The HCMC government had pledged to advance payments from its own budget until the central Government could allocate its State budget to the project, he added.

However, payment procedures for contractors, in fact, did not make any progress; the low payments for the project’s construction and consultancy contractors amounted to over US$100 million, according to the ambassador.

He said the pressure on contractors had reached its limits. If these problems are not resolved, work on the project could cease in late December.

Therefore, the Japanese side recommended the HCMC authority urgently instruct its relevant departments and agencies, particularly the municipal Management Authority for Urban Railways (MAUR), on ways of dealing with these problems as soon as possible.

The ambassador remarked that the contract for the project’s consulting unit, NJPT, a consortium led by Japan’s Nippon Koei, had expired in April 2017. Though the relevant sides had held many negotiations to extend the contract, it has not been amended yet.

The consortium had no other choice but to offer its consultancy services without receiving any payments for the past 19 months.

The late payments owed to the NJPT consortium now totals up to US$20 million, affecting the payments for other contractors, said Umeda Kunio. Therefore, he proposed the municipal government ask MAUR to sign a memorandum of understanding (MOU) with the consultant on work issues and payment advances.

The ambassador also mentioned a construction package, developing an elevated track stretching 17.1 kilometers, is being built by the consortium of Japan’s Sumitomo Corporation and Vietnam’s Civil Engineering Construction Corporation (Cienco).

Work on the package started late, due to problems with site clearance. This was why the completion of the package was behind schedule set for January this year, according to the ambassador.

He claimed the municipal Department of Finance had cited this reason for not paying construction costs after the completion date of the package listed in its contract. In other words, the payment for construction costs after January was not made.

The ambassador cited a statement from the Construction Ministry as saying that it was possible to make the delayed payments. Hence, the Japanese side suggested the city authority should instruct the relevant sides on establishing a procedure for making the payment.
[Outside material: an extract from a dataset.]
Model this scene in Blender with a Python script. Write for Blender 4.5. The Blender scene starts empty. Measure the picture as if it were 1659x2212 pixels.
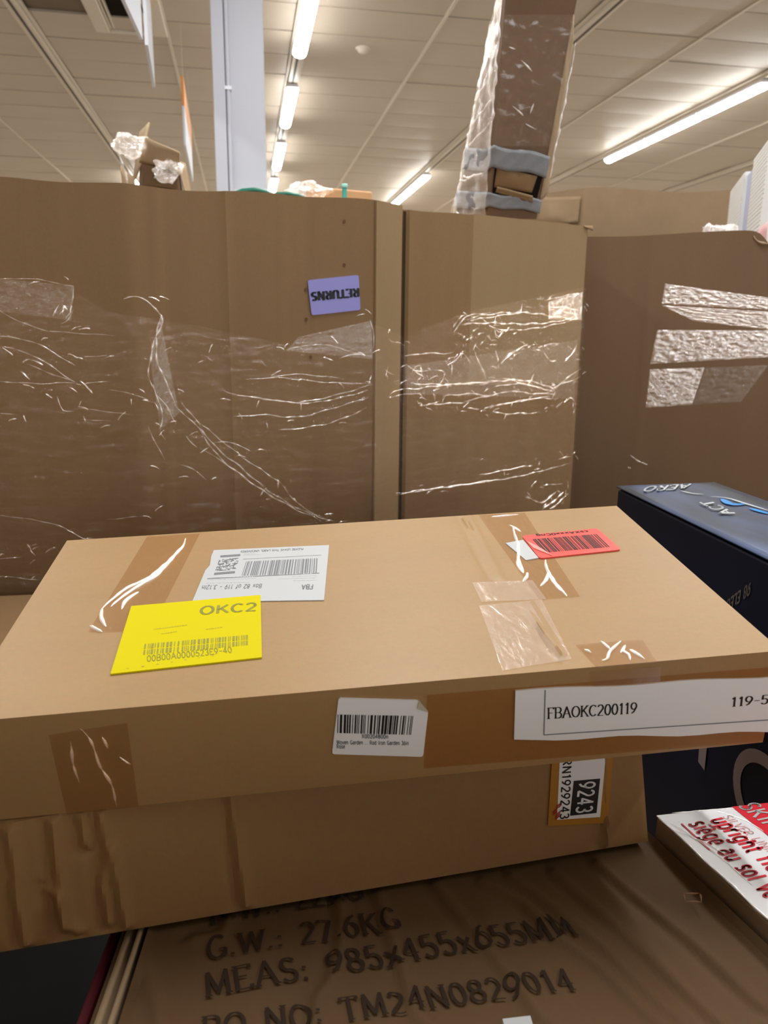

He said work on construction packages is still underway, but the payments for finished work have been suspended. Earlier, the local government had asked MAUR to sign an MOU on advancing 80% of the workload’s value until the approval of the project’s design was issued.

The ambassador stressed that urban railway line No.1 was a project symbolizing the friendly relations between Japan and Vietnam and was a vital project contributing to the improvement of the living environment and the further economic development of the city.

He explained that while the contractors were making every effort to put the railway route into operation by the end of 2020 as planned, the Japanese side had proposed the municipal authority direct the relevant agencies to make disbursements for the project soon.

Kicked off in August 2012 as the first line of the city’s metro system, the Ben Thanh-Suoi Tien line will stretch 19.7 kilometers, mostly above ground, and connect the city center with the eastern districts. It is expected to begin operations in 2020, two years later than originally planned.

The metro line requires a total investment of some VND28 trillion for the 2016-2020 period. However, the Ministry of Planning and Investment can only allocate VND7.5 trillion to the project, in line with its mid-term public investment plan. Hence, the project is now in dire need of VND20.5 trillion.

The National Assembly has yet to consider the total investment adjustment to the project from some VND17.3 billion to VND47.3 trillion, owing to upward price fluctuations for some materials and fuel; an increase in the construction workload, due to basic design adjustments; and changes in the total investment calculation’s factors including the exchange rate and reserve, risk and inflation costs until 2019.